It’s May Day and I expect my granddaughters will hang their May Day baskets through out the neighborhood after school. It’s a tradition I didn’t grow up with in AZ but since moving to MN I look forward to my basket every year.
Now, you may be wondering… If this diary is about International Workers Day, why am I talking about my granddaughters and baskets? Well, as my daughter and her daughters make their baskets every year, she tells them about workers rights and labor unions. My daughter is also the one who introduced me to the story of the Haymarket Riot on May 4 , 1886. I was going to be visiting Chicago, traveling by train, and she told be to look up the statue which is close to Union Station.
What started out as a national strike for 8 hour work days on May 1, turned into a deadly riot by May 4th in Chicago. From the Illinois Labor History Society:
On May 1st 1886, 80,000 workers marched up Michigan Avenue everywhere slogans were heard like "Eight Hours for Work, Eight Hours for Rest, Eight Hours for What We Will!"...
On Sunday, May 2, Albert [Parsons] went to Ohio to organize rallies there, while Lucy [Parson] and others staged another peaceful march of 35,000 workers. But on Monday, May 3, the peaceful scene turned violent when the Chicago police attacked and killed picketing workers at the McCormick Reaper Plant at Western and Blue Island Avenues. This attack by police provoked a protest meeting which was planned for Haymarket Square on the evening of Tuesday, May 4…
The Haymarket meeting was almost over and only about two hundred people remained when they were attacked by 176 policemen carrying Winchester repeater rifles… Then someone, unknown to this day, threw the first dynamite bomb ever used in peacetime history of the United States. The police panicked, and in the darkness many shot at their own men. Eventually, seven policemen died, only one directly accountable to the bomb. Four workers were also killed, but few textbooks bother to mention this fact...
The next day martial law was declared, not just in Chicago but throughout the nation. Anti-labor governments around the world used the Chicago incident to crush local union movements. In Chicago, labor leaders were rounded up, houses were entered without search warrants and union newspapers were closed down. Eventually eight men, representing a cross section of the labor movement were selected to be tried…

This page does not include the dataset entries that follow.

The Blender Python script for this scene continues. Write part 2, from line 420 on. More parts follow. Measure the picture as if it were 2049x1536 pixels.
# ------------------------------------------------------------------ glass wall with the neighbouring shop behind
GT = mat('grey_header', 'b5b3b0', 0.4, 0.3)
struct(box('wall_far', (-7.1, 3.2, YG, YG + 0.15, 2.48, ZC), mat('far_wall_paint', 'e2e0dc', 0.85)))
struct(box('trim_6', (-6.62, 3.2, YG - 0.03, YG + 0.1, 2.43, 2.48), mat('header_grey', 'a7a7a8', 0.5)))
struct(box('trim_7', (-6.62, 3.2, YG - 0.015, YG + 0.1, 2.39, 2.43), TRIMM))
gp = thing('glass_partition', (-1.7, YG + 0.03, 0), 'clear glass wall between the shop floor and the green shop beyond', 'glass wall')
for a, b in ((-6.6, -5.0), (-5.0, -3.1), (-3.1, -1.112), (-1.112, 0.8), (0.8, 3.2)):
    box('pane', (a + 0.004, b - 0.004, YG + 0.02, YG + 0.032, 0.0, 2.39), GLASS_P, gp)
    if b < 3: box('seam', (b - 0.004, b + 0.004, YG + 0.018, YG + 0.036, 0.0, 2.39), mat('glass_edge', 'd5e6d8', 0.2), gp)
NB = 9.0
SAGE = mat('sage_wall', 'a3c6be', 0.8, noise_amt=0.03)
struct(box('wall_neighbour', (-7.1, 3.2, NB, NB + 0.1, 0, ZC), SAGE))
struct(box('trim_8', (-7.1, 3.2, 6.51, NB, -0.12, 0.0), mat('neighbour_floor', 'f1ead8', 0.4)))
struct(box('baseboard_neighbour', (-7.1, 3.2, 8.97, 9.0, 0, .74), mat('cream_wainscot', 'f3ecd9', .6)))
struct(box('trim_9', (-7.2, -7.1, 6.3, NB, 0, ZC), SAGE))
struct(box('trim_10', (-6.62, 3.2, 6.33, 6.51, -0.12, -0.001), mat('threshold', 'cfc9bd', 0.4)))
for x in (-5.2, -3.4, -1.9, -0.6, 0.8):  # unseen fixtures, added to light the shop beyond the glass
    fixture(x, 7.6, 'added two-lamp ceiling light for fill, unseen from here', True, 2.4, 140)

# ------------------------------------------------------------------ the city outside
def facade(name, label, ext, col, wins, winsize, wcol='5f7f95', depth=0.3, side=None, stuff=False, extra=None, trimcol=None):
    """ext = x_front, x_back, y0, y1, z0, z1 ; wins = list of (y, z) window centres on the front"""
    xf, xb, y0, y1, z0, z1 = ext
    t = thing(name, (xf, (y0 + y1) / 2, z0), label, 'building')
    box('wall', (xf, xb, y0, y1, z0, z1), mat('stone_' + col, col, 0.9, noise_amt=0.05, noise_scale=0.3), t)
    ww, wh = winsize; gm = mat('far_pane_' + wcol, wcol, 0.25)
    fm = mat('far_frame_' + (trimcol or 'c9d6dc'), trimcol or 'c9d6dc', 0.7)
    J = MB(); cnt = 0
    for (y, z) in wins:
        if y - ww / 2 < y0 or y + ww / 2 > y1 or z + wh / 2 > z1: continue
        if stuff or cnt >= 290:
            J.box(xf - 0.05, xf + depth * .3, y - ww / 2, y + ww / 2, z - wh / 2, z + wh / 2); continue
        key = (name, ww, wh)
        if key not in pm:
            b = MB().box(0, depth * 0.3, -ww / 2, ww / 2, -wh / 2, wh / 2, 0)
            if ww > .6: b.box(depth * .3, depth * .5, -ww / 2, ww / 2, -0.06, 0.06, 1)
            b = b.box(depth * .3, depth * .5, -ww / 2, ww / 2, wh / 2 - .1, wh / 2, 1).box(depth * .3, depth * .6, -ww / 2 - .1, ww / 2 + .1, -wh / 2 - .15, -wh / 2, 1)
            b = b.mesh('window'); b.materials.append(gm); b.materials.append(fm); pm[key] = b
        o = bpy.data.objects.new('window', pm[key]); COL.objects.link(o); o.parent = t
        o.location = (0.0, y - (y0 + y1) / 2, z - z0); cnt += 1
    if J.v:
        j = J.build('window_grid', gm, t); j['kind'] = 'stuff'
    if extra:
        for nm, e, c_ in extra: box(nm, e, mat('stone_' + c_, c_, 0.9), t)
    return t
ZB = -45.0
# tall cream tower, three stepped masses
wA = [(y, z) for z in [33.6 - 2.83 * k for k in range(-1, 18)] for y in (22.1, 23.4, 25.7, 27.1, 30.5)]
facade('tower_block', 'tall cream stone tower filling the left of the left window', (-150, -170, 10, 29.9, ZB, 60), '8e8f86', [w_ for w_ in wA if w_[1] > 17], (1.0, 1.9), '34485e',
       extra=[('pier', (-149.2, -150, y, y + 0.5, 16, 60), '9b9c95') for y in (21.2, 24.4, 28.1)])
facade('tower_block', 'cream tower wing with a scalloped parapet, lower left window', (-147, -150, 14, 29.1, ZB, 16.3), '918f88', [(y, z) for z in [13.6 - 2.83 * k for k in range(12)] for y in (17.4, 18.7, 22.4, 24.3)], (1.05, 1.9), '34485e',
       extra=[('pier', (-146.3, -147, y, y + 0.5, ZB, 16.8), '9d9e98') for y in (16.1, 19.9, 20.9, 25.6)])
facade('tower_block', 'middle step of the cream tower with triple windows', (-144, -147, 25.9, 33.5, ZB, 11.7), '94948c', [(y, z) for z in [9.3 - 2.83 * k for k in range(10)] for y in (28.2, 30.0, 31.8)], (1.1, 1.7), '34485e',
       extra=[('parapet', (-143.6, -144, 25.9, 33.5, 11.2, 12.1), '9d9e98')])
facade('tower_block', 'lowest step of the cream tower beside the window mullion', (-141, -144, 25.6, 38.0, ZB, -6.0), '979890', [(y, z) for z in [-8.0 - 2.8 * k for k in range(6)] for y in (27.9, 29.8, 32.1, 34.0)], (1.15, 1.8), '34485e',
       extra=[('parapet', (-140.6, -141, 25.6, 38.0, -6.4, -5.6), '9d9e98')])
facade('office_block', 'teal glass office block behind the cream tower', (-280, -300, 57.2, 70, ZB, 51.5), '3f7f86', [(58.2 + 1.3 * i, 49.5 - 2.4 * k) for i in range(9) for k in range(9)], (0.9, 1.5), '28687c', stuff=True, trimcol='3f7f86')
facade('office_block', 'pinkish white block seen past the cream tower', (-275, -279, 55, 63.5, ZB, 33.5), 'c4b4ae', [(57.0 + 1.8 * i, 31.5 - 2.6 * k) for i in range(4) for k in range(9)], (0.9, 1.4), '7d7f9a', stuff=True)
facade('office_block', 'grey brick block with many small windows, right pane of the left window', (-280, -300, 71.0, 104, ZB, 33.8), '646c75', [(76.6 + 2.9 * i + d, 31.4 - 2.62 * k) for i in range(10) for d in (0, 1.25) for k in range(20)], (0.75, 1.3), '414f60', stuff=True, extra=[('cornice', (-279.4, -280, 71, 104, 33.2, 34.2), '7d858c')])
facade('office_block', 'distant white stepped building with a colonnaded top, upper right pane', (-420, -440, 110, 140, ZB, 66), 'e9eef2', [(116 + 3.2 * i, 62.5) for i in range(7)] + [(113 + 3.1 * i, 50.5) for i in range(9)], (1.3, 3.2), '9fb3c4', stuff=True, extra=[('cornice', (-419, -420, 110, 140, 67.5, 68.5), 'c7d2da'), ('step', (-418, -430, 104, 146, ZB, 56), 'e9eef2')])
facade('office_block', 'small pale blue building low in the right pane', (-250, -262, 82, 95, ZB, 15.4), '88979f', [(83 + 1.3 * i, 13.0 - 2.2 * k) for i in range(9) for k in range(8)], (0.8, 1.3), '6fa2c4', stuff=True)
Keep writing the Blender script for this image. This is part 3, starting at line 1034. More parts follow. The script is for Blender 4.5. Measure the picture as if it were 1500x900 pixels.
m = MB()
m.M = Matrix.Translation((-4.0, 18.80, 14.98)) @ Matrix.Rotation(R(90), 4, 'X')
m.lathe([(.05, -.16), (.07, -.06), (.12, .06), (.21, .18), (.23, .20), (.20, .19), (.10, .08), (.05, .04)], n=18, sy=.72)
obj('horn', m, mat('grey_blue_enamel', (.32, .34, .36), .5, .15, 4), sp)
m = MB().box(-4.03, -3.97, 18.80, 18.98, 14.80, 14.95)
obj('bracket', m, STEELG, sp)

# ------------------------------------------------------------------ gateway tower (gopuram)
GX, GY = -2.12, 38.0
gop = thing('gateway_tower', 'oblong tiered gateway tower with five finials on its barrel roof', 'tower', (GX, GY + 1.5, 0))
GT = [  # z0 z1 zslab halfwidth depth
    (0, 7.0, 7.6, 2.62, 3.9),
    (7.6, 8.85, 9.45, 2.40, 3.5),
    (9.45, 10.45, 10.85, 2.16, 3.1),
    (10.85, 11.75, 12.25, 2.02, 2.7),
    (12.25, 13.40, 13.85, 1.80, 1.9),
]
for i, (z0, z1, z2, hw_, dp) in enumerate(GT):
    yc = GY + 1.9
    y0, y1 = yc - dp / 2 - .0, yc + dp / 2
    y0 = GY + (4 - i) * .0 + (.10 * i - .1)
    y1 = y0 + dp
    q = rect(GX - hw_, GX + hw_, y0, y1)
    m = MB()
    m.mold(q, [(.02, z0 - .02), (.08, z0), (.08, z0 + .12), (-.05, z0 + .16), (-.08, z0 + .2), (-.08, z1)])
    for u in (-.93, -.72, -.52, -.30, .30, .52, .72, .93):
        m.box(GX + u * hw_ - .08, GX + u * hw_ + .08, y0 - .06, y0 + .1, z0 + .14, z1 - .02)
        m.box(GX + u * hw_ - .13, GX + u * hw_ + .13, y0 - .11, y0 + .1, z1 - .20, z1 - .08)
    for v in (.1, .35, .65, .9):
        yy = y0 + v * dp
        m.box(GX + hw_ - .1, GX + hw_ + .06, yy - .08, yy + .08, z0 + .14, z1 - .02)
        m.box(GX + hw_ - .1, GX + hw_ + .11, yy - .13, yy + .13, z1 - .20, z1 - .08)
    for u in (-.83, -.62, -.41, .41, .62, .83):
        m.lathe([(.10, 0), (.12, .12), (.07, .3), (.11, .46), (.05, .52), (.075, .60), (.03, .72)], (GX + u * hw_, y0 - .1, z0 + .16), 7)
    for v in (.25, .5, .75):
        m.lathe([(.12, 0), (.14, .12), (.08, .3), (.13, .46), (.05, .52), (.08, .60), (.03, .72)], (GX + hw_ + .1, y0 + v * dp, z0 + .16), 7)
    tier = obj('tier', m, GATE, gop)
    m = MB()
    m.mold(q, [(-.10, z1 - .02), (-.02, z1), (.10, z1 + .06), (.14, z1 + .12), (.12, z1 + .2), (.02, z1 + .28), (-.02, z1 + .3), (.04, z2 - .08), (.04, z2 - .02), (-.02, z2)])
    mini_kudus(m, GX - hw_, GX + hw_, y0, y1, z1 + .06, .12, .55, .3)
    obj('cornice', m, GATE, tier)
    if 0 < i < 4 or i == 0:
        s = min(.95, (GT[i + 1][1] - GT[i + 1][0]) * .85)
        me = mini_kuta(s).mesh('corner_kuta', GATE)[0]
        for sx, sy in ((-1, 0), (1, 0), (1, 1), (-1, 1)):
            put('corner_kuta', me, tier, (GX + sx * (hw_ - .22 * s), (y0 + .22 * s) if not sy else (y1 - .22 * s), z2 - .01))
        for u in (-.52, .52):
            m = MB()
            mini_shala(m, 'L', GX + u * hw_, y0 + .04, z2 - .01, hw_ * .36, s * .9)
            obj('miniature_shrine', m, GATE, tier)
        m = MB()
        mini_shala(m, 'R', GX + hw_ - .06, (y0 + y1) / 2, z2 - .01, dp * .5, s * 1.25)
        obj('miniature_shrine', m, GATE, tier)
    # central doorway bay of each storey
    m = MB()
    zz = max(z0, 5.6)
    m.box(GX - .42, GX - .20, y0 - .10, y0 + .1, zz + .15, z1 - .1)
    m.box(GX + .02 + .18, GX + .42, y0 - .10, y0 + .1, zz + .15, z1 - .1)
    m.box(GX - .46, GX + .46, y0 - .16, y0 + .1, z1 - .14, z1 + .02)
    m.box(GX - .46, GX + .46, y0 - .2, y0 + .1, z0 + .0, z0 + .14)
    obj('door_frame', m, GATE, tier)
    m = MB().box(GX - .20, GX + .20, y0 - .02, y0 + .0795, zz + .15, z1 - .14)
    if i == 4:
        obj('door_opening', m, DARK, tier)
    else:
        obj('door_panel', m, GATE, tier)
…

On August 20, 1886, the jury reported its verdict of guilty with the death penalty by hanging for seven of the Haymarket Eight, and 15 years of hard labor for Neebe. On November 10, the day before the execution, Samuel Gompers came from Washington to appeal to Governor Oglesby for the last time. The national and worldwide pressure did finally force the Governor to change the sentences of Samuel Fielden and Michael Schwab to imprisonment for life. Although 5 of the 8 were still to be hanged the next day, on the morning of November 10, Louis Lingg was found in his cell, his head half blown away by a dynamite cap. The entire event was most mysterious, since Lingg was hoping to receive a pardon that very day. Adolph Fischer, George Engel, Albert Parsons and August Spies were hanged on November 11, 1887. In June of 1893, Governor John P. Altgeld pardoned the 3 men still alive and condemned the entire judicial system that had allowed this injustice.
The article also includes:
The real issues of the Haymarket Affair were freedom of speech, freedom of the press, the right to free assembly, the right to a fair trial by a jury of peers and the right of workers to organize and fight for things like the eight-hour day.
The History Channel takes a slightly different view:
The American labor movement during this time also included a radical faction of socialists, communists and anarchists who believed the capitalist system should be dismantled because it exploited workers. A number of these labor radicals were immigrants, many of them from Germany.
I’m also adding a link to this Library of Congress guide. It includes resources and a collection of newspaper articles of the time
I’m sure there are many on DKos who can tell the story of Labor Unions and Workers Rights better than me. That’s what I love about this site, I learn so much.
And I wish that everyone could receive a basket of flowers on their doorstep today.
Lenny Frank’s diary May Day History: The Haymarket Riot that he publishes every year tells the story so much better than I ever could.